March 1, Wednesday

The AMI QT Devotionals from February 27-March 5 are provided by Pastor Yohan Lee who serves at Radiance Christian Church in San Francisco.  


Great Expectations

1 Cor. 6:1-3

When one of you has a grievance against another, does he dare go to law before the unrighteous instead of the saints? 2 Or do you not know that the saints will judge the world? And if the world is to be judged by you, are you incompetent to try trivial cases? 3 Do you not know that we are to judge angels? How much more, then, matters pertaining to this life!

1Perhaps because I am Asian, I have high expectations for my oldest child.  I realize that I am being a bit unfair to Simon, my oldest, but oftentimes he will get yelled at for doing something that his younger siblings wouldn’t be scolded for.  I often hold him accountable and am unsympathetic when he allows his brother to get into his stuff and makes a mess of it.  For example, the other day, Simon comes running to me in fury: “Look what Jonny did to my Lego set that took me a week to build!”  I responded, “Who left it on the ground for him to get at?  If you value your stuff and don’t want your siblings to wreck it, put them away where they can’t reach them.”  Truthfully, I don’t know if this is the best parenting—I’m just trying my best.

Deep down, Simon being the oldest only accounts for about 10% of why my expectations are so high for him.  The truth of the matter is, I think my son is intelligent.  When I compare my oldest with the rest of my kids—and sure, as the oldest, there was a stretch of time where he was the only one my wife and I had to invest in– but for whatever reason, he seems to be the most advanced.  I don’t know if I’m suffering from revisionist history, but I feel like I haven’t had help Simon get dressed since he was two.  Meanwhile, my five year old still requires the royal treatment to carefully place every piece of clothing and accessory on her.  Anyway, while I have high expectations for all my kids, they are highest for my oldest.

I think Paul had high expectations for the church in Corinth as well.  Apparently, in our passage, there seems to have been some civil dispute between two church members, which was being brought to the secular court for deliberation.  Instead of offering to mediate, Paul rebuked the entire congregation, making the point that as saints, they would one day judge the world and angels, so they should be competent to judge “trivial” matters (vv. 2-3).  This rebuke may seem harsh, but why was the apostle so bothered?  It’s because the Corinthians lost sight of the truth of who they were in God and started to act like everyone else.  In other words, they were lowering the bar for themselves and the church.

What about you?  Are you guilty of forgetting who you are when you set goals for yourself?  How about for other people?

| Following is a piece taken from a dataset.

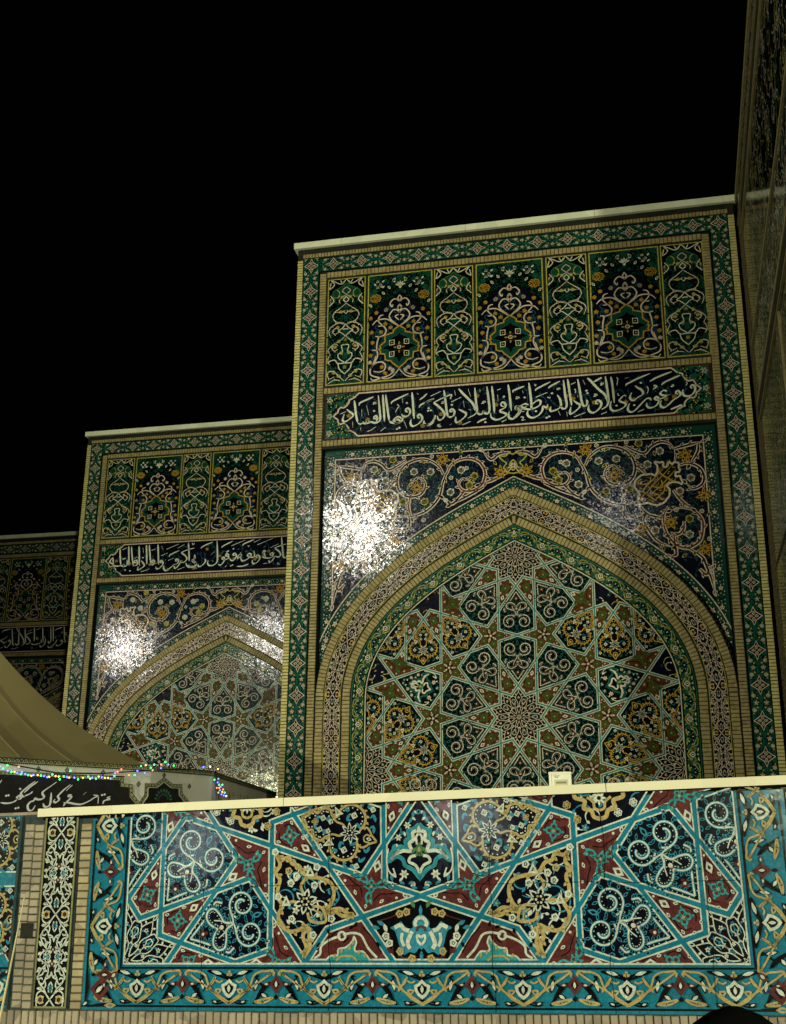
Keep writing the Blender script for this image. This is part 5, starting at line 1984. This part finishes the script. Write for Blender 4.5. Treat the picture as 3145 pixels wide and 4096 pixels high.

Maybe you have a brother or friend who is messed up. Do you forget that this person is made in the image of God as well?  Are your expectations for yourself or others too low because you fear of being too harsh or not acting in grace?  Or do you dream that people can act and become the men and women that God designed, and dare I say, expects us to be?

Prayer: Lord, help me to see myself and those around me as people who are genuinely made in Your image.  Help me conduct myself in a manner worthy of the gospel, not because I’m trying to be perfect, but because this is who I am. Amen.

Bible Reading for Today: Revelation 11


Read 2 Timothy 2:1-7: You then, my child, be strengthened by the grace that is in Christ Jesus,2 and what you have heard from me in the presence of many witnesses entrust to faithful men, who will be able to teach others also. 3 Share in suffering as a good soldier of Christ Jesus. 4 No soldier gets entangled in civilian pursuits, since his aim is to please the one who enlisted him. 5 An athlete is not crowned unless he competes according to the rules. 6 It is the hard-working farmer who ought to have the first share of the crops. 7 Think over what I say, for the Lord will give you understanding in everything.

Questions to Consider:

  1. In vv. 3-4, Paul compares the Christian to a soldier. What aspects of a soldier’s life help us in our own Christian lives?
  2. In v. 5, Paul compares the Christian to an athlete. How does your life in faith relate to an athlete in training?
  3. In v. 6, Paul compares the Christian life to a farmer. How does this analogy help you?


  1. The soldier does not get distracted by civilian affairs; he is singularly focused and only aims to please his commanding officer. Obviously, obey God and having singular focus on the Kingdom would suit the believer well.
  2. The athlete has to compete within the rules of the competition; similarly, Christians must obey God. Athletes also must diligently train; similarly, self-denial is key to following Christ.
  3. The farmer must work hard; he must also depend on God to yield the harvest. Christians are called to both persevere and depend on the Lord.


Today’s theme was about understanding our identity in Christ as well as understanding that others are made in the image of God.  Who are you in God’s sight?  What does that identity mean for you?  Do you see your life as a glorious calling, or have you set the bar too low?  If it’s the latter, let’s learn to hope again.